Gimme Back My Crumbling Hellhole

[from The Art of Sports / April 26, 2007]

A friend tells a great story about going to the last Browns game in Cleveland Municipal Stadium.

“It was tremendous. People showed up with full toolkits and no one at the gate said a word. They had to turn around every time the Bengals got past the 50-yard line because the Dawg Pound was throwing batteries at their players.”

Toolkits? Batteries?

“It was the end of that stadium. People working those gates, they were all fans. Everyone in Cleveland is a Browns fan and every Browns fan didn’t give a damn what happened to [then-owner Art] Modell or the stadium about to get destroyed because he didn’t know how to run a goddamn football team. We loved that place and we all wanted to keep a piece of it.

“I know a lot of people with stadium seats in their basement,” he says with a laugh. “A lot of people.”

In and of itself, Cleveland Municipal Stadium wasn’t much of a gem where stadiums are concerned. It lacked any kind of remarkable design and served only a utilitarian purpose.

And yet…those Browns fans loved it anyway.

And like so many other sports operations around the nation, ownership got between those fans and the place they filled to the rafters, week in and week out. This is the same thing as what happened on the South Side, and as what is about to happen on the North Side. Ownership knows how much these teams are worth to people, and like any other evil American business they’re willing to screw their loyal customers to help their bottom line.

Give us a new stadium or we’ll move, they’ll say.

Let us scalp our own tickets so we can build a better brand of loser, they’ll say.

Imagine what would happen if other entertainment companies tried to pull such a stunt. Imagine HOB Entertainment going to Mayor Daley and saying “hey, build us a new House of Blues or we’ll close up the club on Dearborn.” Or AMC telling the state they needed money to renovate their theaters, lest they decide to pack up and move to Indiana.

It’s a safe bet Daley and Blagojevich wouldn’t panic; in fact, they could recommend a good mover.

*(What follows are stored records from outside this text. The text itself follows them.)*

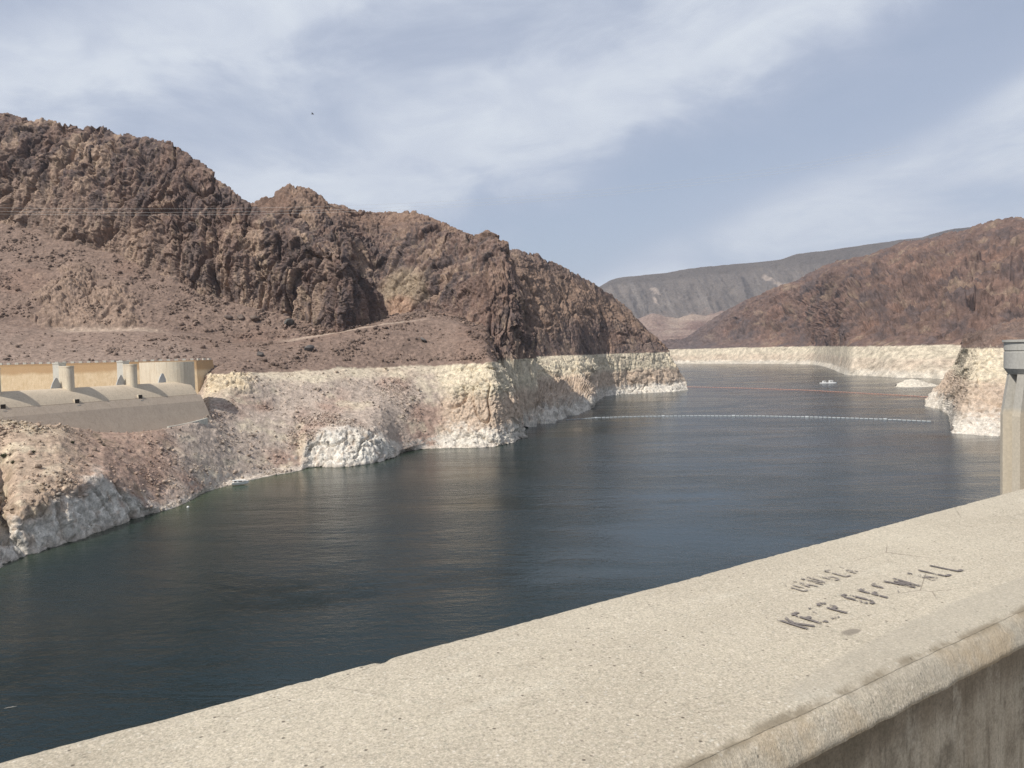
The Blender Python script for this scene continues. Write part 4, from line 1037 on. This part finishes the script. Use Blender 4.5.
# worn black stencil lettering: two lines, brush strokes with lost paint
M_INK = plain('worn_black_paint', (0.175, 0.15, 0.135), 0.8, 0.4, 160)
M_INKF = plain('faded_black_paint', (0.27, 0.232, 0.195), 0.8, 0.3, 160)
GLY = {'K': [((0, 0), (0, 1)), ((0.75, 1), (0.1, .45)), ((.2, .55), (.8, 0))], 'E': [((0, 0), (0, 1)), ((0.1, 1), (.7, 1)), ((.1, .52), (.55, .52)), ((.1, 0), (.7, 0))],
       'P': [((0, 0), (0, 1)), ((.1, 1), (.6, 1)), ((.65, .95), (.65, .55)), ((.1, .48), (.6, .48))], 'O': [((0, .1), (0, .9)), ((.1, 1), (.6, 1)), ((.7, .9), (.7, .1)), ((.1, 0), (.6, 0))],
       'F': [((0, 0), (0, 1)), ((.1, 1), (.7, 1)), ((.1, .52), (.55, .52))], 'W': [((0, 1), (.2, 0)), ((.22, .05), (.42, .8)), ((.42, .8), (.62, .05)), ((.64, 0), (.84, 1))],
       'A': [((0, 0), (.35, 1)), ((.38, 1), (.75, 0)), ((.2, .35), (.55, .35))], 'L': [((0, 0), (0, 1)), ((.1, 0), (.65, 0))],
       'D': [((0, 0), (0, 1)), ((.1, 1), (.45, 1)), ((.65, .8), (.65, .2)), ((.1, 0), (.45, 0))], 'N': [((0, 0), (0, 1)), ((.05, .95), (.65, .05)), ((.7, 0), (.7, 1))],
       'G': [((0, .1), (0, .9)), ((.1, 1), (.6, 1)), ((.1, 0), (.6, 0)), ((.68, .05), (.68, .4)), ((.4, .42), (.62, .42))],
       'R': [((0, 0), (0, 1)), ((.1, 1), (.6, 1)), ((.65, .95), (.65, .55)), ((.1, .48), (.6, .48)), ((.35, .45), (.75, 0))]}
def letters(name, items, hgt, mat, keep, width=0.011, cw=0.052):
    """items: (character, t of its left foot, d of its baseline); small overlapping flakes of paint where the stroke survives"""
    cell = 0.0026; pts = []
    for ch, t0, d0, kp in items:
        for (a, b), (c, d) in GLY[ch]:
            wd = cw * (1.5 if ch == 'W' else 1.0)
            p = np.array([t0 + a * wd, d0 + b * hgt]); q = np.array([t0 + c * wd, d0 + d * hgt])
            L = np.linalg.norm(q - p); n = max(2, int(L / cell)); e = (q - p) / L; nn = np.array([-e[1], e[0]])
            k = int(width / cell)
            for i in range(n + 1):
                for j in range(-k // 2, k // 2 + 1): pts.append((*(p + e * i * cell + nn * j * cell), kp))
    pts = np.array(pts)
    q = np.stack([pts[:, 0], pts[:, 1], 0 * pts[:, 0]], 1)
    s = fbm(q * 30, 3, 0.6) + 0.45 * fbm(q * 260 + 5, 2) 
    P = pts[s > keep + pts[:, 2]]
    zt = ZT + 0.0042 + 0.004 * fbm(np.stack([P[:, 0], P[:, 1], np.full(len(P), ZT)], 1) * 3.0, 3) - 0.0015
    v = []; f = []
    for (t, d, _), z in zip(P, zt):
        b = len(v); h = cell * 0.62
        for dt, dd in ((-h, -h), (h, -h), (h, h), (-h, h)):
            w = PW(t + dt, d + dd, z); v.append(w)
        f.append((b, b + 1, b + 2, b + 3))
    return mesh_obj(name, v, f, mat, para)
def td(px, py):
    p = onplane(px, py, ZT) - CAM; return float(p @ Uv), float(p @ Nv)
def text_line(name, specs, mat, keep, hgt, cw, width):
    it = []
    for ch, px, py, kp in specs:
        t, d = td(px, py); it.append((ch, t, d, kp))
    return letters(name, it, hgt, mat, keep, width, cw)
LZ = 0.897
def tx(px, d, py0=600):
    # t of the wall line at cross distance d under a sight line through column px
    lo, hi = 0.5, 4.0
    for _ in range(50):
        t = (lo + hi) / 2; w = PW(t, d, ZT) - CAM
        x = W / 2 + F * (w @ RT) / (w @ FW)
        lo, hi = (t, hi) if x < px else (lo, t)
    return t
HG = 0.066
it = [(c, tx(px, d), d, k) for c, px, d, k in (('K', 807, .897, .02), ('E', 821, .898, .02), ('E', 833, .900, .34), ('P', 846, .902, -.08), ('O', 870, .903, .03), ('F', 887, .903, -.03), ('F', 900, .906, .30), ('W', 913, .903, -.04), ('A', 934, .905, .10), ('L', 946, .905, -.05), ('L', 958, .906, -.15))]
letters('painted_lettering', it, HG, M_INK, -0.17, 0.0062, 0.029)
it = [(c, tx(px, d), d, k) for c, px, d, k in (('D', 803, 1.040, .0), ('A', 812, 1.040, .05), ('N', 822, 1.042, .0), ('G', 834, 1.044, .02), ('E', 845, 1.046, .05), ('R', 855, 1.048, .12))]
letters('faded_lettering', it, 0.055, M_INKF, -0.10, 0.0050, 0.030)
for q in () and ((823, 607), (848, 615), (783, 586), (800, 592), (857, 573), (806, 629), (785, 618), (962, 571), (938, 568)): print('td', q, td(*q))
# walkway and roadway behind the wall, and the body of the dam under it
def slab(name, t0, t1, d0, d1, z0, z1, mat):
    m = MB(); m.box(PW((t0 + t1) / 2, (d0 + d1) / 2, (z0 + z1) / 2), Uv * (t1 - t0) / 2, Nv * (d1 - d0) / 2, up * (z1 - z0) / 2)
    return tag(m.build(name, mat), kind='structure')
M_WALK = weathered('walkway_concrete', (0.30, 0.265, 0.21), (0.36, 0.32, 0.26), (0.2, 0.17, 0.13), 1.2, False, 0.01)
M_ASPH = plain('asphalt', (0.055, 0.053, 0.05), 0.95, 0.35, 14)
slab('sidewalk', -40, 90, dN - 1.9, dN + 0.027, 57.9, 58.36, M_WALK)
slab('roadway', -40, 90, dN - 12, dN - 1.904, 57.6, 58.22, M_ASPH)
dam = [PW(-140, dF - 0.003, 0), PW(140, dF - 0.003, 0), PW(140, dN - 14, 0), PW(-140, dN - 14, 0)]
m = MB(); m.prism([p[:2] for p in dam][::-1], -13, 57.5); tag(m.build('dam_body', M_WALK), kind='structure')

# ------------------------------------------------------------------ loose rock on the slopes
def rock_variants(n, rng, sub=1):
    out = []
    for k in range(n):
        bm = bmesh.new(); bmesh.ops.create_icosphere(bm, subdivisions=sub, radius=1.0)
        V = np.array([v.co[:] for v in bm.verts]); Fc = np.array([[v.index for v in f.verts] for f in bm.faces]); bm.free()
        for _ in range(5):      # knock flat facets off a ball
            d = rng.normal(size=3); d /= np.linalg.norm(d); c = rng.uniform(0.45, 0.8)
            h = V @ d; V -= np.clip(h - c, 0, None)[:, None] * d
        V *= rng.uniform(0.7, 1.25, 3) * np.array([1, 1, 0.75])
        out.append((V, Fc))
    return out
ROCKV = rock_variants(10, np.random.default_rng(5), 1)
def rubble(name, src, mask, n, smin, smax, colf, seed, power=2.4):
    rng = np.random.default_rng(seed)
    P, N = src['P'], src['N']
    w = mask * np.hypot(P[:, 0], P[:, 1]) ** 0.0
    w = w / w.sum(); idx = rng.choice(len(P), n, p=w)
    vs = []; fs = []; cs = []; b = 0
    for i in idx:
        V, Fc = ROCKV[rng.integers(len(ROCKV))]
        s = smin * (1 - rng.random()) ** (-1 / power); s = min(s, smax)
        q = rng.random() * 6.283; R = np.array([[math.cos(q), -math.sin(q), 0], [math.sin(q), math.cos(q), 0], [0, 0, 1]])
        p = P[i] + rng.normal(size=3) * 0.4 + np.array([0, 0, 0.12 * s])
        vs.append(V @ R.T * s + p); fs.append(Fc + b); b += len(V)
        cs.append(np.tile(np.clip(0.75 * src['C'][i] * rng.uniform(0.6, 1.3) + 0.25 * colf(P[i], rng), 0.02, 0.7), (len(V), 1)))
    o = mesh_obj(name, np.concatenate(vs), np.concatenate(fs), ROCK, col=np.concatenate(cs))
    return tag(o, kind='stuff')
def col_up(p, rng):
    a = rng.random(); c = np.array([0.17, 0.125, 0.098]) if a < .6 else (np.array([0.105, 0.085, 0.075]) if a < .85 else np.array([0.28, 0.205, 0.155]))
    return c * rng.uniform(0.75, 1.25)
def col_low(p, rng):
    a = rng.random(); c = np.array([0.36, 0.28, 0.22]) if a < .5 else (np.array([0.55, 0.47, 0.38]) if a < .8 else np.array([0.22, 0.155, 0.125]))
    return c * rng.uniform(0.8, 1.2)
bV, bPX, bP = BANK['V'], BANK['PX'], BANK['P']
patchn = sstep(-0.05, 0.4, fbm(bP / 24 + 12, 4)) ** 1.5
m_up = ((bV > 7.0) | ((bV > 6.12) & (bPX > 212))) * (bV < 9.96) * ((bV < 7.9) | (bV > 9.05)) * (0.08 + patchn) * (bPX > -60)
m_up = m_up * np.where(bV > 9.05, 1.0, 1.0)
rubble('rubble', BANK, m_up, 9000, 0.36, 2.3, col_up, 1, 2.3)
steepb = (np.abs(BANK['N'][:, 2]) > 0.6)
m_lo = steepb * (bV > 1.05) * (bV < 5.9) * np.where(bPX < 200, (bV < 3.1), 1) * (0.08 + patchn) * (bPX > -60) * np.where(bPX > 425, 0.25, 1)
rubble('shore_rubble', BANK, m_lo, 10000, 0.22, 1.4, col_low, 2, 2.5)
hV = HEAD['V']

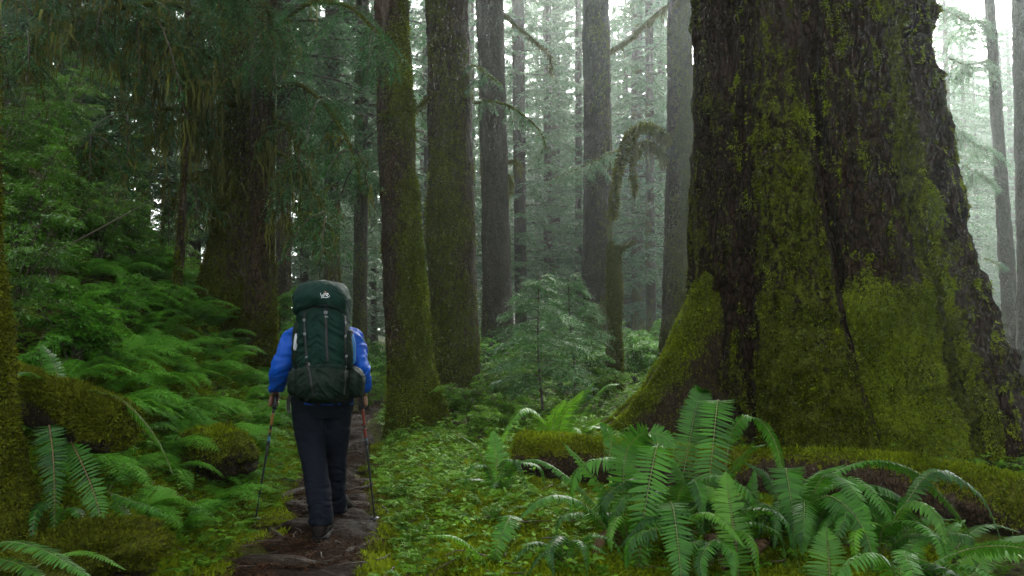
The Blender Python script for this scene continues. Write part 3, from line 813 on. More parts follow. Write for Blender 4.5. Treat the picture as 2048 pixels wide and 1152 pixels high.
# ---- conifers filling the mist behind
rng = np.random.default_rng(77)
def background_tree(px, Y, ci, lab, group, s=1.0, rz=0.0):
    x = float(px2w(px, 660, Y)[0]); z = float(hfun(x, Y))
    r = empty('conifer_tree', (x, Y, z - .1), lab, 'tree', group, rz)
    r.scale = (s, s, s)
    add_obj('crown', crowns[ci], None, r)
    zz = np.linspace(0, 19, 26)
    if ci not in bg_trunk:
        P = np.stack([0 * zz, 0 * zz, zz], -1)
        V, mo = stem_rings('t', P, np.linspace(.24, .05, 26), 14, 300 + ci, .02, .3, .5)
        bg_trunk[ci] = make_mesh('trunk', V.reshape(-1, 3), grid_faces(26, 14, True), None, {'moss': mo.ravel()}); bg_trunk[ci].materials.append(M['bark_far'])
    add_obj('trunk', bg_trunk[ci], None, r)
    return r
bg_trunk = {}
for px, Y, ci, s in [(1075, 58, 0, 1.20), (1000, 52, 1, 1.00), (1130, 64, 2, 1.52), (1045, 72, 1, 1.44), (1185, 60, 3, 1.12), (1240, 54, 0, 1.04), (1310, 58, 1, 1.12), (1110, 84, 0, 1.60), (1020, 90, 1, 1.68),
                     (1230, 78, 2, 1.76), (1280, 88, 1, 1.60), (1165, 96, 3, 1.76), (960, 70, 0, 1.36), (905, 56, 1, 1.12), (1350, 70, 0, 1.36), (1060, 104, 1, 1.84), (1205, 108, 0, 2.00), (1255, 42, 2, 1.0), (1300, 46, 2, 1.1), (1332, 41, 0, .9), (1275, 62, 2, 1.3), (1222, 47, 2, .95), (975, 100, 0, 1.84), (1330, 102, 1, 1.76)]:
    background_tree(px, Y, ci, 'pale conifer fading into the mist of the central opening', 'conifers fading into the central mist', s, px * .37)
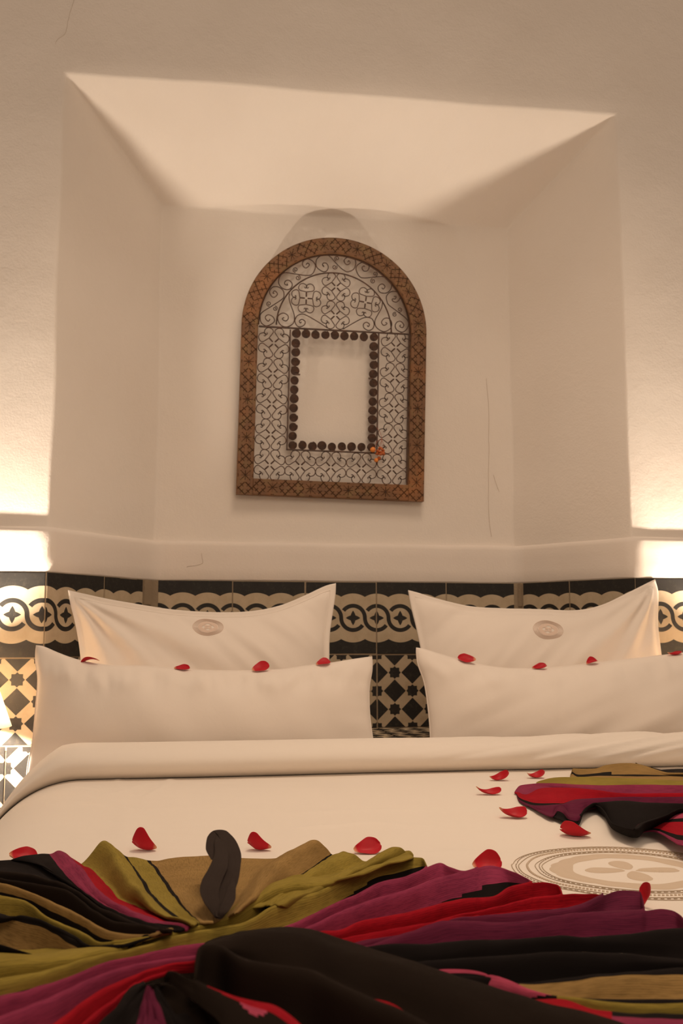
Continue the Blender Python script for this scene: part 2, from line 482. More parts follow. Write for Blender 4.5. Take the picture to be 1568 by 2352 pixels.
# ledge floor tiles, clipped to the alcove
def clip(poly, a, b_):
    out = []
    def inside(p): return (b_[0] - a[0]) * (p[1] - a[1]) - (b_[1] - a[1]) * (p[0] - a[0]) >= 0
    for i in range(len(poly)):
        p, q = poly[i], poly[(i + 1) % len(poly)]
        ip, iq = inside(p), inside(q)
        if ip: out.append(p)
        if ip != iq:
            d1 = (b_[0] - a[0]) * (p[1] - a[1]) - (b_[1] - a[1]) * (p[0] - a[0]); d2 = (b_[0] - a[0]) * (q[1] - a[1]) - (b_[1] - a[1]) * (q[0] - a[0])
            t_ = d1 / (d1 - d2); out.append((p[0] + (q[0] - p[0]) * t_, p[1] + (q[1] - p[1]) * t_))
    return out
trap = [(XL + .003, 0.0), (XR - .003, 0.0), (BR - .003, D - .002), (BL + .003, D - .002)]
for k in range(-2, 7):
    for r in range(2):
        xa = BL + 0.012 + 0.2 * k; ya = D - 0.2 * (r + 1)
        poly = [(xa + .001, ya + .001), (xa + .199, ya + .001), (xa + .199, ya + .199), (xa + .001, ya + .199)]
        for i in range(4): 
            poly = clip(poly, trap[i], trap[(i + 1) % 4])
            if len(poly) < 3: break
        if len(poly) < 3: continue
        area2 = abs(sum(poly[i][0] * poly[(i + 1) % len(poly)][1] - poly[(i + 1) % len(poly)][0] * poly[i][1] for i in range(len(poly)))) / 2
        if area2 < 0.0008: continue
        me = tile('star_tile', [(p[0] - xa, p[1] - ya) for p in poly], M_STAR, 0.006)
        o = bpy.data.objects.new('star_tile', me); COL.objects.link(o); o.parent = wall
        o.location = (xa, ya, ZSH); o.rotation_euler = (-math.pi / 2, 0, 0)
        o.rotation_euler = (math.pi / 2, 0, 0)
        o.matrix_local = Matrix(((1, 0, 0, xa), (0, 0, 1, ya), (0, -1, 0, ZSH), (0, 0, 0, 1)))
fl_ = structure(link('floor', mesh('floor', [(-2.6, -3.6, 0), (3.0, -3.6, 0), (3.0, 0.35, 0), (-2.6, 0.35, 0)], [(0, 1, 2, 3)]), M_FLOOR, smooth=False))
# hairline cracks in the plaster of the alcove
M_CRACK = mat('crack_shadow', (0.50, 0.40, 0.30), 0.9)
def crack(pts, yy, w=0.0004):
    P = [PY(x, y, yy) for x, y in pts]; P = catmull(P, 4)
    P = np.array([p + np.array(noise.noise_vector(Vector(p) * 60)) * 0.002 * np.array([1, 0, 1]) for p in P])
    tube('crack', P, w, M_CRACK, wall, sides=3)

# ================================================================== BED
bed = tag(empty('bed', (0.21, -1.3, 0)), 'low double bed under the white duvet, its mattress mostly covered', 'bed')
BX0, BX1, BY0, BY1 = -0.60, 1.02, -2.05, -0.012
o = box('bed_base', ((BX0 + BX1) / 2 - .21, (BY0 + BY1) / 2 + 1.3, 0.17), (BX1 - BX0 - 0.04, BY1 - BY0 - .02, 0.26), M_BEDWOOD, bed, 0.01)
for sx in (-1, 1):
    for sy in (-1, 1):
        box('leg', (sx * 0.72, sy * 0.9, 0.02), (0.07, 0.07, 0.04), M_BEDWOOD, bed, 0.004)
o = box('mattress', ((BX0 + BX1) / 2 - .21, (BY0 + BY1) / 2 + 1.3, 0.425), (BX1 - BX0 - .03, BY1 - BY0, 0.25), M_LINEN, bed, 0.03)
MT = 0.552

# duvet ------------------------------------------------------------
def edge_drop(x):
    """how far the cover has sunk at x, rounding over both sides of the bed"""
    d = 0.0
    for x0, sgn in ((-0.478, -1), (0.905, 1)):
        e = (x - x0) * sgn
        if e > 0:
            R = 0.185
            d = R - math.sqrt(max(0.0, R * R - e * e)) if e < R else R + (e - R) * 8
    return d
def ridge(x, y, pts, w, amp):
    best = 9
    for (x0, y0), (x1, y1) in zip(pts[:-1], pts[1:]):
        dx, dy = x1 - x0, y1 - y0; t_ = max(0, min(1, ((x - x0) * dx + (y - y0) * dy) / (dx * dx + dy * dy)))
        best = min(best, math.hypot(x - x0 - t_ * dx, y - y0 - t_ * dy))
    return amp * math.exp(-(best / w) ** 2)
def bp(*pts): return [tuple(PZ(x, y, 0)[:2]) for x, y in pts]
CREASES = [(bp((270, 1790), (285, 1850), (278, 1950)), .006, .0012), (bp((330, 1835), (372, 1812), (392, 1790)), .006, .0022),
           (bp((215, 1830), (280, 1822), (335, 1800)), .007, .0016), (bp((130, 1842), (240, 1850), (330, 1858)), .008, -.0014),
           (bp((690, 1902), (860, 1890), (1000, 1900)), .008, .0016), (bp((620, 1870), (880, 1862), (1120, 1866)), .010, .0012),
           (bp((1020, 1990), (1090, 1980), (1180, 1982)), .006, -.0020), (bp((930, 1962), (1060, 1955), (1150, 1965)), .007, .0012)]
def duvet_z(x, y):
    z = ZB - edge_drop(x)
    w = 0.004 * nz(x * 2.2, y * 2.2, 3) + 0.0022 * nz(x * 2.5, y * 11, 9) + 0.0008 * nz(x * 9, y * 30, 5)
    for pts, wd, am in CREASES: w += ridge(x, y, pts, wd, am)
    return z + w
def grid_surface(name, S, nu, nv, m, parent=None, uvscale=None, closed_u=False):
    v = [S(i / nu, j / nv) for j in range(nv + 1) for i in range(nu + 1)]
    f = [(j * (nu + 1) + i, j * (nu + 1) + i + 1, (j + 1) * (nu + 1) + i + 1, (j + 1) * (nu + 1) + i) for j in range(nv) for i in range(nu)]
    return link(name, mesh(name, v, f), m, parent)
xs = np.r_[np.linspace(-0.626, -0.48, 30), np.linspace(-0.47, 0.92, 190), np.linspace(0.93, 1.052, 16)]
ys = np.linspace(-2.08, -0.44, 240)
v = [(x, y, duvet_z(x, y)) for y in ys for x in xs]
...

So why should a sports team be any different? The answer, unfortunately, is all too simple: money. Lots of it. If the Cubs represent a $8 million influx of cash to the city during each home game, and the Bears are selling seat licenses for thousands of dollars and still have a waiting list, owners are going to be smart enough to recognize demand when they see it. Demand exceeds supply, and in that situation the seller always wins.

Unfortunately, for the seller to win, the buyer must lose. And that buyer is all of us.